Collected material -
^^^^^^^^^^^^^^^^

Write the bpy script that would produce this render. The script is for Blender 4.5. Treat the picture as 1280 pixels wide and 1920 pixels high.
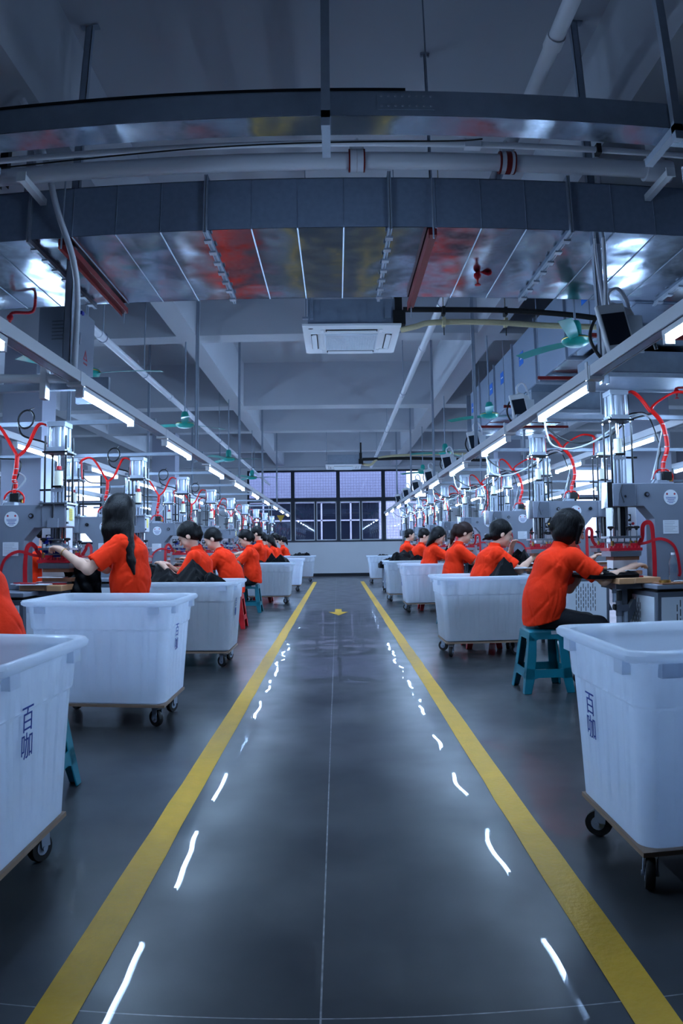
import bpy, math, random
import numpy as np
from mathutils import Matrix, Vector
random.seed(7); rng = np.random.default_rng(7)
PI = math.pi
SC = bpy.context.scene
COL = SC.collection
for o in list(bpy.data.objects): bpy.data.objects.remove(o)

# ------------------------------------------------------------------ camera, world, exposure
CAM_H = 1.2
cd = bpy.data.cameras.new('camera'); cam = bpy.data.objects.new('camera', cd); COL.objects.link(cam); SC.camera = cam
cd.type = 'PANO'; cd.panorama_type = 'FISHEYE_LENS_POLYNOMIAL'; cd.fisheye_fov = 3.14
cd.sensor_width = 36; cd.sensor_height = 36; cd.clip_start = .05; cd.clip_end = 200
cd.fisheye_polynomial_k0 = 0
cd.fisheye_polynomial_k1 = -4.10100558e-02; cd.fisheye_polynomial_k2 = -9.56174777e-06
cd.fisheye_polynomial_k3 = 1.27267289e-05; cd.fisheye_polynomial_k4 = -1.74439416e-07
FW = (0.0061494, 0.99888113, 0.0468901); RT = (0.99990995, -0.00558287, -0.01220356); UP = (0.01192813, -0.04696092, 0.99882551)
m4 = Matrix.Identity(4)
for i in range(3):
    m4[i][0] = RT[i]; m4[i][1] = UP[i]; m4[i][2] = -FW[i]
m4[2][3] = CAM_H
cam.matrix_world = m4

SC.view_settings.view_transform = 'Standard'; SC.view_settings.look = 'None'
SC.view_settings.exposure = 3.5; SC.view_settings.gamma = 1.0; SC.view_settings.use_curve_mapping = False
w = bpy.data.worlds.new('dusk_sky'); SC.world = w; w.use_nodes = True
w.node_tree.nodes['Background'].inputs[0].default_value = (.54, .62, .86, 1)
w.node_tree.nodes['Background'].inputs[1].default_value = 1.0
TUBE_COLOR = (.45, .68, 1.0); TUBE_POWER = 17.0
SC.cycles.max_bounces = 8; SC.cycles.diffuse_bounces = 4; SC.cycles.glossy_bounces = 4
SC.cycles.transmission_bounces = 8; SC.cycles.transparent_max_bounces = 12
SC.cycles.caustics_reflective = False; SC.cycles.caustics_refractive = False
SC.cycles.sample_clamp_indirect = 4.0
SC.cycles.use_denoising = True

# ------------------------------------------------------------------ materials
def lin(c):
    return tuple(((x/255)/12.92 if x/255 <= .04045 else ((x/255+.055)/1.055)**2.4) for x in c)
def mat(name, rgb, rough=.5, metal=0, var=0, vs=4, bump=0, bs=40, coat=0, spec=.5, rvar=0, stretch=None, alpha=None, trans=0, ior=1.45):
    m = bpy.data.materials.new(name); m.use_nodes = True
    nt = m.node_tree; b = nt.nodes['Principled BSDF']
    c = lin(rgb); b.inputs['Base Color'].default_value = (*c, 1)
    b.inputs['Roughness'].default_value = rough; b.inputs['Metallic'].default_value = metal
    b.inputs['Coat Weight'].default_value = coat; b.inputs['Specular IOR Level'].default_value = spec
    b.inputs['Transmission Weight'].default_value = trans; b.inputs['IOR'].default_value = ior
    tc = nt.nodes.new('ShaderNodeTexCoord'); src = tc.outputs['Object']
    if stretch:
        mp = nt.nodes.new('ShaderNodeMapping'); mp.inputs['Scale'].default_value = stretch
        nt.links.new(src, mp.inputs[0]); src = mp.outputs[0]
    if var or rvar:
        n = nt.nodes.new('ShaderNodeTexNoise'); n.inputs['Scale'].default_value = vs; n.inputs['Detail'].default_value = 5
        nt.links.new(src, n.inputs['Vector'])
        if var:
            mx = nt.nodes.new('ShaderNodeMix'); mx.data_type = 'RGBA'
            mx.inputs[6].default_value = (*[x*(1-var) for x in c], 1); mx.inputs[7].default_value = (*[min(1, x*(1+var)) for x in c], 1)
            nt.links.new(n.outputs[0], mx.inputs[0]); nt.links.new(mx.outputs[2], b.inputs['Base Color'])
        if rvar:
            mr = nt.nodes.new('ShaderNodeMapRange'); mr.inputs['From Min'].default_value = .3; mr.inputs['From Max'].default_value = .7
            mr.inputs['To Min'].default_value = max(0, rough-rvar); mr.inputs['To Max'].default_value = rough+rvar
            nt.links.new(n.outputs[0], mr.inputs[0]); nt.links.new(mr.outputs[0], b.inputs['Roughness'])
    if bump:
        n2 = nt.nodes.new('ShaderNodeTexNoise'); n2.inputs['Scale'].default_value = bs; n2.inputs['Detail'].default_value = 4
        nt.links.new(src, n2.inputs['Vector'])
        bp = nt.nodes.new('ShaderNodeBump'); bp.inputs['Strength'].default_value = bump; bp.inputs['Distance'].default_value = .01
        nt.links.new(n2.outputs[0], bp.inputs['Height']); nt.links.new(bp.outputs[0], b.inputs['Normal'])
    return m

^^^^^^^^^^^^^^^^

Stated goal -
Give again, exactly, the lines from the start of the data through the one holding "for o in list(bpy.data.objects): bpy.data.objects.remove(o)"; omit the pictures.

Written response -
Write the bpy script that would produce this render. The script is for Blender 4.5. Treat the picture as 1280 pixels wide and 1920 pixels high.
import bpy, math, random
import numpy as np
from mathutils import Matrix, Vector
random.seed(7); rng = np.random.default_rng(7)
PI = math.pi
SC = bpy.context.scene
COL = SC.collection
for o in list(bpy.data.objects): bpy.data.objects.remove(o)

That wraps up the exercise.